Sfidando il paradosso: chi va da Roma alla costa abruzzese, può scegliere fra due diverse autostrade, parallele, distanti una ventina di chilometri in linea d’aria, spiegabili solo con gli interessi elettorali di due diversi ras democristiani. Non c’è niente di male nel riscoprire i tempi antichi. In questo caso, però, sappiamo che non funzionano. Come raccontano gli anni ’90, quando l’Italia andò a sbattere contro il muro inscalabile del debito pubblico accumulato negli anni ’80 e che, ancora oggi, è la zavorra che impedisce all’economia italiana di decollare.
Negli stessi anni è emerso il carico di incompetenza, inefficienza (vedere per credere il caso Alitalia), in più di un caso anche di corruzione che appesantiva l’impresa pubblica. Grillini e leghisti possono sostenere che, con loro, tutto sarà diverso. Ma, in realtà, è l’ottica del bianco o nero, insita in questa operazione nostalgia,che offusca il risultato. Ci sono casi in cui il pubblico funziona e casi in cui è meglio il privato. La rete telefonica, rimasta in casa del privato Telecom, dovrebbe essere pubblica per assicurare la neutralità che favorisca la concorrenza fra le diverse compagnie. Al contrario, la rete autostradale in concessione ha una sua logica: i privati possono anticipare capitali da investire che lo Stato non ha o non vuole spendere. Il problema è come queste concessioni vengono applicate e gestite. Le autostrade sono un monopolio e bisogna evitare che il concessionario le sfrutti in questo modo. Ecco perché è cruciale che le concessioni – dei Benetton come dei Gavio e degli altri – arrivino in effetti a scadenza e vengano nuovamente bandite all’asta fra diversi concorrenti. Cosa che, praticamente, non è mai avvenuta, nonostante l’Europa l’abbia ripetutamente sollecitata.

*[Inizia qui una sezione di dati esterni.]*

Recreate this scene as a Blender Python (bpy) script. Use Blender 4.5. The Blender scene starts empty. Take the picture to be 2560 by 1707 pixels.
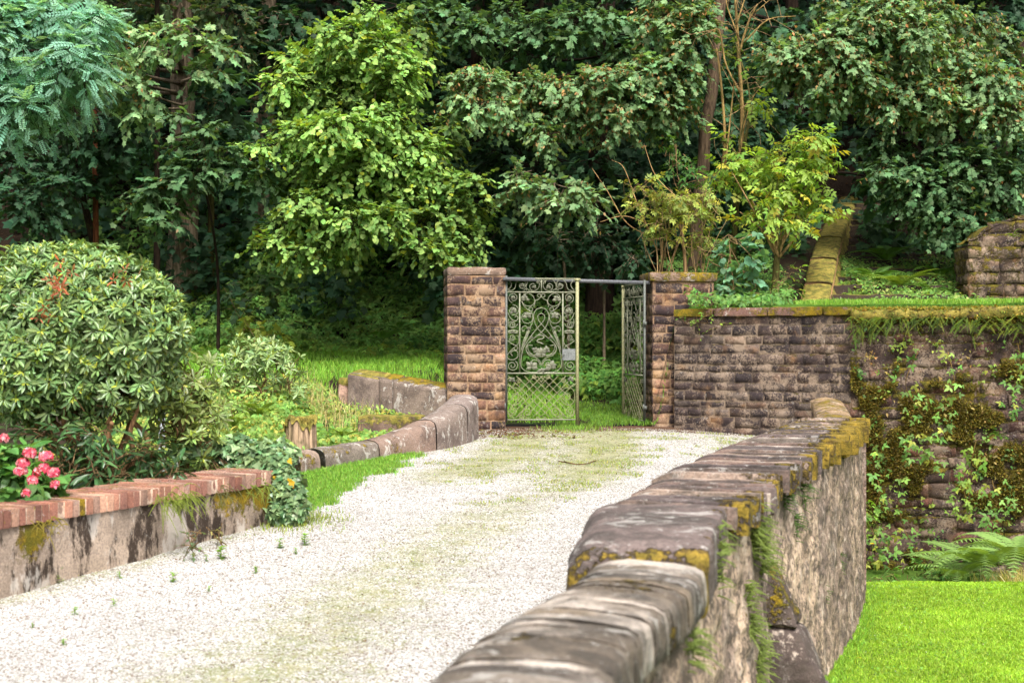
import bpy, math, random
import numpy as np
from mathutils import Vector

# ------------------------------------------------------------------ camera, sky, sun, exposure
S = bpy.context.scene
COL = S.collection
EYE = 1.7                      # eye height above the drive
FPX = 3556.0                   # 50 mm lens on a 36 mm sensor, in photo pixels
HOR = 870.0                    # horizon row
cam_d = bpy.data.cameras.new("camera")
cam_d.lens = 50.0
cam_d.sensor_width = 36.0
cam_d.clip_start = 0.05
cam_d.clip_end = 500.0
cam_d.dof.use_dof = True
cam_d.dof.focus_distance = 19.6
cam_d.dof.aperture_fstop = 3.2
cam = bpy.data.objects.new("camera", cam_d)
COL.objects.link(cam)
cam.location = (0, 0, EYE)
cam.rotation_euler = (math.radians(90) + math.atan((HOR - 853.5) / FPX), 0, 0)
S.camera = cam

SUN_EL, SUN_AZ = 52.0, 168.0   # azimuth measured clockwise from +Y (view direction): behind the camera
w = bpy.data.worlds.new("World")
S.world = w
w.use_nodes = True
nt = w.node_tree
bg = nt.nodes["Background"]
sky = nt.nodes.new("ShaderNodeTexSky")
sky.sky_type = 'NISHITA'
sky.sun_disc = False
sky.sun_elevation = math.radians(SUN_EL)
sky.sun_rotation = math.radians(SUN_AZ)
sky.air_density = 1.0
sky.dust_density = 6.0
sky.ozone_density = 1.0
hs = nt.nodes.new("ShaderNodeHueSaturation")      # thin overcast: a paler sky
hs.inputs['Saturation'].default_value = 0.45
nt.links.new(sky.outputs[0], hs.inputs['Color'])
nt.links.new(hs.outputs[0], bg.inputs[0])
bg.inputs[1].default_value = 0.125
sl = bpy.data.lights.new("sun", 'SUN')
sl.energy = 2.35
sl.angle = math.radians(24)
sl.color = (1.0, 0.965, 0.91)
so = bpy.data.objects.new("sun", sl)
COL.objects.link(so)
el, az = math.radians(SUN_EL), math.radians(SUN_AZ)
sdir = Vector((math.sin(az) * math.cos(el), math.cos(az) * math.cos(el), math.sin(el)))
so.rotation_euler = sdir.to_track_quat('Z', 'Y').to_euler()
S.view_settings.view_transform = 'Standard'
S.view_settings.look = 'None'
S.view_settings.exposure = 1.2
S.view_settings.gamma = 1.0
c = S.cycles
c.use_denoising = True
c.max_bounces = 5
c.diffuse_bounces = 3
c.glossy_bounces = 2
c.transmission_bounces = 3
c.transparent_max_bounces = 4
c.use_adaptive_sampling = True
c.adaptive_threshold = 0.015
c.sample_clamp_indirect = 6.0

rng = np.random.default_rng(11)
random.seed(11)

# ------------------------------------------------------------------ helpers
def W(px, py, d):
    """point seen at photo pixel (px, py) at distance d along the view"""
    return np.array([(px - 1280.0) / FPX * d, d, EYE + (HOR - py) / FPX * d])

def lin(r, g, b):
    f = lambda v: (v / 255 / 12.92) if v <= 10 else ((v / 255 + 0.055) / 1.055) ** 2.4
    return np.array([f(r), f(g), f(b)])

def norm(a):
    return a / np.maximum(np.linalg.norm(a, axis=-1, keepdims=True), 1e-9)

def vnoise(p, seed=0):
    """smooth value noise, p (n,3) -> 0..1"""
    p = np.asarray(p, float) + seed * 17.31
    i = np.floor(p).astype(np.int64); f = p - i
    u = f * f * (3 - 2 * f)
    def h(x, y, z):
        n = (x * 374761393 + y * 668265263 + z * 2147483647 + seed * 974711) & 0xffffffff
        n = ((n ^ (n >> 13)) * 1274126177) & 0xffffffff
        n = n ^ (n >> 16)
        return (n & 0xffff) / 65535.0
    r = 0
    for dx in (0, 1):
        for dy in (0, 1):
            for dz in (0, 1):
                wgt = (u[..., 0] if dx else 1 - u[..., 0]) * (u[..., 1] if dy else 1 - u[..., 1]) * (u[..., 2] if dz else 1 - u[..., 2])
                r = r + wgt * h(i[..., 0] + dx, i[..., 1] + dy, i[..., 2] + dz)
    return r

def fbm(p, seed=0, oct=3):
    p = np.asarray(p, float); a, s, t = 1.0, 0.0, 0.0
    for k in range(oct):
        s = s + a * vnoise(p * 2 ** k, seed + k); t += a; a *= 0.5
    return s / t

def sstep(a, b, x):
    t = np.clip((x - a) / (b - a), 0, 1)
    return t * t * (3 - 2 * t)

class MB:
    """collects vertices, faces and a point colour (rgb + moss amount)"""
    def __init__(self):
        self.V, self.C, self.F, self.n = [], [], [], 0
    def add(self, V, F, C=(0.5, 0.5, 0.5, 0.0)):
        V = np.asarray(V, float).reshape(-1, 3)
        C = np.asarray(C, float)
        if C.ndim == 1:
            C = np.broadcast_to(C, (len(V), len(C)))
        if C.shape[1] == 3:
            C = np.concatenate([C, np.zeros((len(C), 1))], 1)
        self.V.append(V); self.C.append(C)
        for f in (F if isinstance(F, list) else [F]):
            f = np.asarray(f, np.int64)
            if len(f):
                self.F.append(f + self.n)
        self.n += len(V)
        return self
    def build(self, name, mat, parent=None, smooth=False, loc=None):
        V = np.concatenate(self.V); C = np.concatenate(self.C)
        if loc is not None:
            V = V - np.asarray(loc)
        me = bpy.data.meshes.new(name)
        me.vertices.add(len(V)); me.vertices.foreach_set('co', V.astype(np.float32).ravel())
        loops = np.concatenate([f.ravel() for f in self.F])
        tot = np.concatenate([np.full(len(f), f.shape[1]) for f in self.F])
        st = np.concatenate([[0], np.cumsum(tot)[:-1]])
        me.loops.add(len(loops)); me.loops.foreach_set('vertex_index', loops.astype(np.int32))
        me.polygons.add(len(tot)); me.polygons.foreach_set('loop_start', st.astype(np.int32))
        if smooth:
            me.polygons.foreach_set('use_smooth', np.ones(len(tot), bool))
        me.update(calc_edges=True)
        ca = me.color_attributes.new('col', 'FLOAT_COLOR', 'POINT')
        ca.data.foreach_set('color', C.astype(np.float32).ravel())
        me.materials.append(mat)
        o = bpy.data.objects.new(name, me)
        COL.objects.link(o)
        if parent is not None:
            o.parent = parent
        elif loc is not None:
            o.location = loc
        return o

def tag(o, label, cat, group=None):
    o['label'] = label; o['category'] = cat
    if group: o['group'] = group
    return o

def thing(name, label, cat, group=None, loc=(0, 0, 0), rz=0.0):
    o = bpy.data.objects.new(name, None)
    o.empty_display_size = 0.1
    COL.objects.link(o); o.location = loc; o.rotation_euler = (0, 0, rz)
    return tag(o, label, cat, group)

def grid_faces(nu, nv, off=0):
    a = np.arange(nu - 1)[:, None] * nv + np.arange(nv - 1)[None, :]
    a = a.ravel() + off
    return np.stack([a, a + nv, a + nv + 1, a + 1], 1)

def crspline(pts, n=8, closed=False):
    P = np.asarray(pts, float)
    if closed:
        Q = np.vstack([P[-1], P, P[0], P[1]])
    else:
        Q = np.vstack([2 * P[0] - P[1], P, 2 * P[-1] - P[-2]])
    out = []
    for k in range(len(Q) - 3):
        p0, p1, p2, p3 = Q[k:k + 4]
        for t in np.linspace(0, 1, n, endpoint=False):
            out.append(0.5 * ((2 * p1) + (-p0 + p2) * t + (2 * p0 - 5 * p1 + 4 * p2 - p3) * t * t + (-p0 + 3 * p1 - 3 * p2 + p3) * t ** 3))
    out.append(Q[-2])
    return np.array(out)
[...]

La rivoluzione Grillo-leghista
E’ qui che la rivoluzione della nuova politica gialloverde avrebbe modo di manifestarsi con maggiore efficacia. L’obiettivo più immediato è ridare trasparenza e agibilità alle concessioni. L’opzione pubblica è niente più di questo: un’opzione. Di Maio ha ragione a tuonare contro le probabili collusioni fra controllore e controllato. Ma si illude se pensa che le cose andrebbero meglio se, con la nazionalizzazione delle autostrade, controllore e controllato coincidessero. Lo sforzo dovrebbe essere, piuttosto, la creazione di una struttura di controllo della rete autostradale - dalla gestione alla manutenzione alla sicurezza - dotata di mezzi adeguati e competenze riconosciute (costi a carico dei concessionari, perché no?) e soprattutto assolutamente indipendente, dai concessionari, come dallo Stato. Il resto, compresa l’alternativa pubblico-privato, conta assai meno. In fondo, “non importa se il gatto sia bianco o nero, importa che prenda il topo”. Lo ha detto un vero rivoluzionario, quello che ha ribaltato la Cina di Mao: Deng Xiaoping.